# [Goal]
Take the lines from the beginning of the material through the line containing "in its shadow')" and retype them exactly, leaving the pictures out.

□ □ □

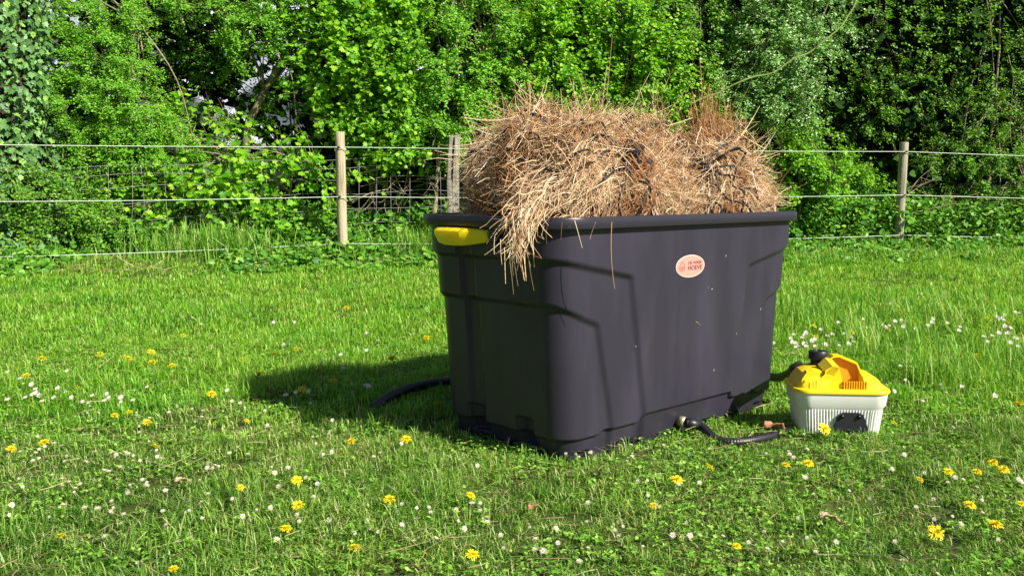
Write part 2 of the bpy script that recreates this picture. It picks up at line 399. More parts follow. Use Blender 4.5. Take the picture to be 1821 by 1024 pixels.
# hoses
def hose(name, pts, r, label, ribbed=True, n=160):
    p = smooth_path(pts, n); d = np.cumsum(np.r_[0, np.linalg.norm(np.diff(p, axis=0), axis=1)])
    rad = r * (1 + (.045 * np.sin(d * 2 * math.pi / .008) if ribbed else 0))
    mb = MB(); mb.tube(p, rad, 14)
    o = thing(name, label, 'hose', tuple(p[0]))
    mb.V = [q - p[0] for q in mb.V]
    mb.build('hose_pipe', M['black'], o, True)
    return o, p
M['screw'] = mat('dark_screw', (.004, .004, .005), .3, .4)
M['brass'] = mat('brass', (.48, .40, .26), .35, .5, metallic=.6)
sp = tubw(-.038, -.300, .047)
nrm = -VX
hp = [sp + nrm * .02, sp + nrm * .06 + UX * .03 + np.array([0, 0, -.012]), on_ground(1275, 782, .018), on_ground(1312, 786, .018), on_ground(1360, 778, .017), on_ground(1405, 765, .012), on_ground(1425, 757, .004)]
o, p = hose('drain_hose', hp, .0145, 'short ribbed black hose on the grass leading from the brass fitting towards the white tank', n=260)
fb = MB(); fb.tube([sp - nrm * .01 - p[0], sp + nrm * .008 - p[0], sp + nrm * .016 - p[0]], [.018, .0185, .017], 18); fb.build('fitting', M['brass'], o, True)
fc = MB(); fc.tube([p[0] * 0 - nrm * .004, p[12] - p[0], p[34] - p[0]], [.0165, .018, .0175], 14); fc.build('connector', M['black'], o, True)
hose('waste_hose', [tubw(-.2, .29, .05), tubw(-.22, .40, .055), np.array([-.16, 3.68, .045]), np.array([-.29, 3.63, .05]), np.array([-.40, 3.54, .045]), np.array([-.475, 3.42, .032]), np.array([-.505, 3.33, .015])], .0185, 'thick black hose curling out from behind the tub in its shadow')

# ------------------------------------------------------------------ steam tank (wallpaper steamer)
SR = math.radians(-5)
sc_ = np.array([1.083, 3.065, 0.0])
stm = thing('steam_tank', 'white ribbed plastic steam tank with yellow and orange lid beside the tub', 'steamer', tuple(sc_), SR); stm.scale = (.95, .95, .95)
M['tank'] = mat('white_translucent_plastic', (.74, .75, .71), .4, .4, noise=(6, (.64, .66, .59), .4, .7, (1, 1, 1)))
_b = M['tank'].node_tree.nodes['Principled BSDF']; _b.inputs['Subsurface Weight'].default_value = .25; _b.inputs['Subsurface Radius'].default_value = (.02, .02, .015)
def loft(prof, nside=(220, 150), nc=60, rib=None):
    V = []
    for a, b, r, z, ribamt in prof:
        P, N = ring_pts(a, b, r, nside, nc)
        if ribamt:
            d = np.cumsum(np.r_[0, np.linalg.norm(np.diff(P, axis=0), axis=1)])
            P = P + N * (ribamt * np.clip(1.6 * np.sin(d * 2 * math.pi / .0098), -1, 1))[:, None]
        V.append(np.column_stack([P, np.full(len(P), z)]))
    nR = len(V[0]); k = len(V); V = np.concatenate(V)
    i0 = (np.arange(k - 1)[:, None] * nR + np.arange(nR)).ravel(); i1 = (np.arange(k - 1)[:, None] * nR + (np.arange(nR) + 1) % nR).ravel()
    return V, [(np.stack([i0, i1, i1 + nR, i0 + nR], 1), 0), (np.array([list(range(nR - 1, -1, -1))]), 0), (np.array([list(range((k - 1) * nR, k * nR))]), 0)]
RB = .0016
V, G = loft([(.128, .085, .04, .0, 0), (.133, .090, .042, .006, 0), (.134, .091, .042, .010, RB), (.144, .100, .045, .098, RB), (.145, .101, .045, .103, 0), (.146, .102, .045, .106, 0), (.153, .109, .047, .116, 0), (.158, .114, .05, .160, 0), (.150, .106, .05, .161, 0)])
tank = link('tank', mesh_np('tank', V, G, M['tank'], True), stm)
tank.modifiers.new('edge', 'EDGE_SPLIT').split_angle = math.radians(50)
# lid
V, G = loft([(.158, .114, .05, .158, 0), (.163, .119, .052, .160, 0), (.164, .120, .052, .168, 0), (.162, .118, .052, .173, 0), (.152, .108, .05, .175, 0), (.148, .104, .048, .176, 0)], (30, 20), 14)
lid = link('lid', mesh_np('lid', V, G, M['yellow'], True), stm)
lid.modifiers.new('edge', 'EDGE_SPLIT').split_angle = math.radians(40)
lid.scale = (1, 1, .90); lid.location = (0, 0, .172 * .10)
def hull_sections(secs, m, parent, name, smooth=True):
    mb = MB(); a = np.array(secs, float); n_, k_ = a.shape[:2]
    F = [(p_ * k_ + q, p_ * k_ + (q + 1) % k_, (p_ + 1) * k_ + (q + 1) % k_, (p_ + 1) * k_ + q) for p_ in range(n_ - 1) for q in range(k_)]
    F += [tuple(range(k_ - 1, -1, -1)), tuple(range((n_ - 1) * k_, n_ * k_))]
    mb.add(a, F); o = mb.build(name, m, parent, smooth)
    o.modifiers.new('edge', 'EDGE_SPLIT').split_angle = math.radians(32)
    return o
def domesec(x, hgt, wy, y0=0.0):                # one cross section of a lid shoulder, seen along x
    return [(x, y0 - wy, .174), (x, y0 - wy * .96, .174 + hgt * .45), (x, y0 - wy * .78, .174 + hgt * .82), (x, y0 - wy * .45, .174 + hgt), (x, y0 + wy * .45, .174 + hgt), (x, y0 + wy * .78, .174 + hgt * .82), (x, y0 + wy * .96, .174 + hgt * .45), (x, y0 + wy, .174)]
hull_sections([domesec(-.148, .004, .075), domesec(-.140, .030, .090), domesec(-.128, .055, .097), domesec(-.105, .066, .10), domesec(-.07, .068, .10), domesec(-.045, .07, .10)], M['yellow'], lid, 'lid_shoulder')
hull_sections([domesec(.07, .052, .10), domesec(.088, .052, .10), domesec(.112, .044, .097), domesec(.130, .030, .09), domesec(.146, .005, .075)], M['yellow'], lid, 'lid_shoulder')
hull_sections([domesec(-.045, .05, .05, .052), domesec(.0, .05, .05, .052), domesec(.07, .05, .05, .052)], M['yellow'], lid, 'lid_shoulder')
# carrying handle bridge: orange scoop wall with a yellow edge
mb = MB()
mb.prism([(-.048, .0), (-.048, .090), (-.020, .112), (.0, .112), (.030, .098), (.058, .086), (.072, .050), (.076, .0)], (0, -.02, .174), (1, 0, 0), (0, 0, 1), (0, 1, 0), .016)
orange_wall = mb.build('handle_wall', M['orange'], lid)
mb = MB()
mb.prism([(-.050, .0), (-.050, .088), (-.038, .100), (-.020, .116), (.002, .118), (.032, .103), (.062, .090), (.078, .050), (.082, .0), (.076, .0), (.072, .050), (.058, .085), (.030, .097), (.0, .111), (-.020, .110), (-.040, .09), (-.044, 0)], (0, -.036, .174), (1, 0, 0), (0, 0, 1), (0, 1, 0), .048)
mb.build('handle_edge', M['yellow'], lid)
mb = MB()                                       # front plate of the handle, left of the scoop
mb.prism([(-.085, .0), (-.088, .030), (-.062, .056), (-.060, .072), (-.035, .088), (-.014, .084), (-.004, .040), (-.006, .0)], (0, -.094, .174), (1, 0, 0), (0, 0, 1), (.08, 1, .06), .010)
mb.prism([(-.060, .060), (-.036, .087), (-.014, .083), (-.030, .05)], (0, -.094, .174), (1, 0, 0), (0, 0, 1), (-.2, 1, .35), .062)
for dx, hh in ((-.112, .034), (-.100, .040), (-.090, .044)):
    mb.prism([(-.102, 0), (-.098, hh * .7), (-.085, hh), (-.06, hh), (-.06, 0)], (dx, 0, .174), (0, 1, 0), (0, 0, 1), (1, 0, 0), .004)
mb.prism([(-.14, .0), (-.135, .035), (-.120, .062), (-.095, .068), (-.06, .060), (-.09, .03), (-.1, 0)], (0, -.085, .174), (1, 0, 0), (0, 0, 1), (0, 1, .12), .03)
mb.build('handle_plate', M['yellow'], lid)
mb = MB()                                       # comb grille at the foot of the scoop
for q in range(10): mb.prism([(-.004, 0), (-.004, .030), (-.002, .0325), (.002, .0325), (.004, .030), (.004, 0)], (.0 + q * .0084, -.103, .174), (1, 0, 0), (0, 0, 1), (0, 1, 0), .012) if False else mb.box((.002 + q * .0082, -.0985, .190), (.0042, .011, .034), bev=.0018)
mb.box((.039, -.090, .188), (.084, .006, .029), bev=.001)
M['amber'] = mat('amber_plastic', (.82, .44, .010), .4, .5)
tag(mb.build('grille', M['amber'], lid), 'orange comb grille at the foot of the lid scoop')
mb = MB(); mb.lathe([(.026, 0), (.026, .045), (.024, .048), (.033, .050), (.034, .053), (.034, .076), (.032, .079), (.014, .080), (.013, .077)], (-.055, .035, .205), 28)
cap_o = mb.build('cap', M['black'], stm, True); cap_o.modifiers.new('edge', 'EDGE_SPLIT').split_angle = math.radians(35)
mb = MB()                                       # black cover plate on the front
arch = [(-.056, .0), (-.058, .030), (-.050, .062), (-.042, .083), (-.028, .090), (.022, .090), (.036, .084), (.046, .063), (.056, .032), (.056, .0)]
mb.prism(arch, (.030, -.0895, .006), (1, 0, 0), (0, -.11, 1), (0, -1, 0), .013)
cp = mb.build('cover_plate', M['tub_rim'], stm)
for xx in (-.004, .052):
    mb = MB(); mb.tube([(xx, -.108, .083), (xx, -.1165, .083)], .007, 12); mb.build('screw', M['screw'], cp, True)
crz, srz = math.cos(SR), math.sin(SR)
capw = sc_ + .95 * np.array([crz * -.055 - srz * .035, srz * -.055 + crz * .035, .252])
hose('steam_hose', [capw + np.array([-.02, .0, -.028]), capw + np.array([-.06, .07, -.045]), at(1420, 650, 3.35), at(1383, 671, 3.55), np.array([.95, 3.80, .07]), np.array([.80, 3.94, .06]), tubw(.22, .29, .08)], .0165, 'black hose running from the tank cap to behind the tub', ribbed=False)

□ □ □

# [Written answer]
Write part 2 of the bpy script that recreates this picture. It picks up at line 399. More parts follow. Use Blender 4.5. Take the picture to be 1821 by 1024 pixels.
# hoses
def hose(name, pts, r, label, ribbed=True, n=160):
    p = smooth_path(pts, n); d = np.cumsum(np.r_[0, np.linalg.norm(np.diff(p, axis=0), axis=1)])
    rad = r * (1 + (.045 * np.sin(d * 2 * math.pi / .008) if ribbed else 0))
    mb = MB(); mb.tube(p, rad, 14)
    o = thing(name, label, 'hose', tuple(p[0]))
    mb.V = [q - p[0] for q in mb.V]
    mb.build('hose_pipe', M['black'], o, True)
    return o, p
M['screw'] = mat('dark_screw', (.004, .004, .005), .3, .4)
M['brass'] = mat('brass', (.48, .40, .26), .35, .5, metallic=.6)
sp = tubw(-.038, -.300, .047)
nrm = -VX
hp = [sp + nrm * .02, sp + nrm * .06 + UX * .03 + np.array([0, 0, -.012]), on_ground(1275, 782, .018), on_ground(1312, 786, .018), on_ground(1360, 778, .017), on_ground(1405, 765, .012), on_ground(1425, 757, .004)]
o, p = hose('drain_hose', hp, .0145, 'short ribbed black hose on the grass leading from the brass fitting towards the white tank', n=260)
fb = MB(); fb.tube([sp - nrm * .01 - p[0], sp + nrm * .008 - p[0], sp + nrm * .016 - p[0]], [.018, .0185, .017], 18); fb.build('fitting', M['brass'], o, True)
fc = MB(); fc.tube([p[0] * 0 - nrm * .004, p[12] - p[0], p[34] - p[0]], [.0165, .018, .0175], 14); fc.build('connector', M['black'], o, True)
hose('waste_hose', [tubw(-.2, .29, .05), tubw(-.22, .40, .055), np.array([-.16, 3.68, .045]), np.array([-.29, 3.63, .05]), np.array([-.40, 3.54, .045]), np.array([-.475, 3.42, .032]), np.array([-.505, 3.33, .015])], .0185, 'thick black hose curling out from behind the tub in its shadow')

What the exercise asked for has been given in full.